Date and Time Columns

For columns that store date and time data, there are two ways to approach this. Perform you calculations and procedures in the database or the code.

• database
  • When offloading calculations and functions onto the database server, You will want to use datetime column types that are supported by the database server you are using.
  • At a minimum, you should choose a date and time column that that is as granular as 1 second.
  • You should use the same column type for all of your date-time columns so it will be obvious and predictable to anyone using the data.
  • For the ‘created’ column, you will specify the default as whatever equates to NOW() for the column type chosen.
  • For the ‘modified’ column, you will want to create a trigger that will set the value to whatever value was used for the default of the ‘created’ column ON UPDATE
  • The Date and Time column type should support timezone as well so that the time can be meaningful and re-produced reliably.
• code
  • When writing code that can be used on multiple databases or when you want to perform manipulations or calculations in the code or directly in the SQL, then you should use a numeric type to store the data.
  • The data should be stored as a unix timestamp (Number of seconds since epoch). So the column must be at least as large as an INTEGER(10).
  • The Integer type should also be unsigned.
  • For the ‘created’ column, you will specify the default as whatever equates to CURRENT_TIMESTAMP in the database or 0 and handle the value in the code.
  • For the ‘modified’ column, you will want to have code that is centralized in whatever base object everything extends to set this value to be the current timestamp.
  • Timestamps should be set using UTC timezone with the proper offset for the timezone desired. An additional column to store the timezone may be required as well.

Joining records

Join tables are the most common way to store 1-to-many relationships. These tables typically just contain the IDs of both tables and the standard columns. Sometimes, there may be some additional meta data. But that is up to how they are being used.

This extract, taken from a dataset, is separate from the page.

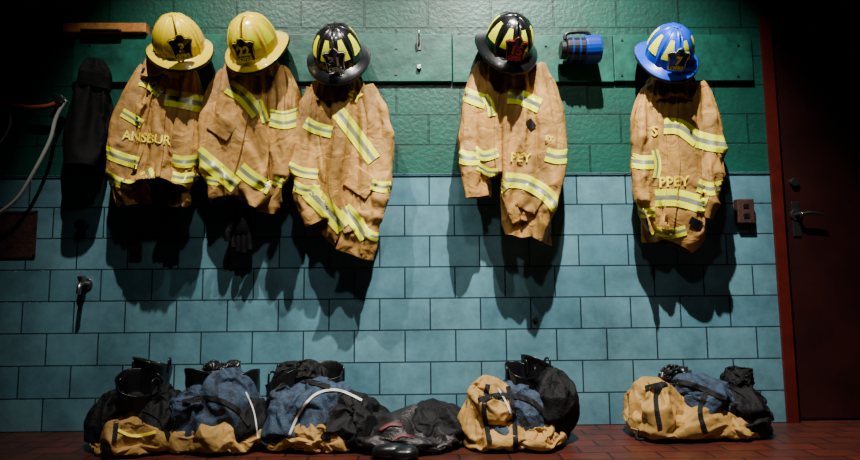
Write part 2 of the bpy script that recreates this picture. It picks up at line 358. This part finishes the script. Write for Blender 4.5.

Another option that works for attribute tables that have a relatively small number of records is to use bit masks. To use a bit mask:

• Create your attribute table as normal except for the addition of 1 column called ‘bitmask’.
• The value would start at 2 for the first row and then go up by the power of 2 from there.
  • An easy way to achieve this is to create a trigger that will set the column value = the product of ‘id’ x 2 AFTER INSERT if possible.
  • The data type of the bitmask column should be an unsigned integer that is large enough to account for all of your records as the power of 2 increases.
• Your main object table will then have a column called ‘FOREIGN-TABLE_bitmask’ (eg. ‘language_bitmask’).
  • To store the relationships, you will simply OR the languages bitmask values together and store that sum in the language_bitmask column.
    • Just a tip, you can simply add all of the values together and it will yield the same final number as OR-ing them all together.
  • To query the data (Example: pull product and language data), you would join language lang with product prod ON (prod.lang_bitmask & lang.bitmask = lang.bitmask).

The examples shown above are more pseudo code as I’m trying to not be database specific. But you should be able to adapt them to your environment fairly easily. Bitmasks cut down on the number of joins and will provide some performance improvements. Just make sure the columns are indexed.

Warehousing

One of the benefits of following these conventions and standards is that it will make the data very easy to be reported on and warehoused for Business Intelligence reporting and insights. In order to tie data together from multiple applications and systems, a Data Warehouse is used. There are many different commercial solutions for this in existence (Cognos, Oracle BI, Tableau, …etc.). However, they all basically store processed data in a database of their own.

The database in a data warehouse will not be designed the same as the database used in an application. Multiple queries per second are not as important as data integrity. The structure is set up in a way to facilitate the generation of reports as fast as possible while still maintaining the integrity of the data.

ETL

In order for the warehouse to collect data from many disparate systems, it uses what is called an ETL process. ETL stands for Extract, Transform, Load. Essentially, what it does in a basic sense is

1. Pull data from the application database.
2. Transform the data or parse it so that it will fit into its schema and be able to be used with the data from the other systems.
3. Insert / Update records in the warehouse database with the newly transformed data.

Why Is This Relevant

The way that the ETL process determines what should be brought into the warehouse is based on multiple factors. However, the main one is based on when data changes. So columns like ‘created’ and ‘modified’ help to determine what records have changed since it last ran. The ‘is_active’ column is used to help with letting the warehouse know when data is “deleted” (A soft delete).

Having a consistent numerical id column allows the warehouse to tie back records to the records in the application database tables. The warehouse will use its own IDs, but will need to be able to keep track of changes in the application. And the ID column is the best one to use.

Conclusion

This article is a general guideline for schema design and is intended to be a starting point for application database design. It should be extended and altered where necessary. Following these guidelines will help to build a solid foundation for any application. I hope this has been informative and/or thought provoking.

Thanks for reading.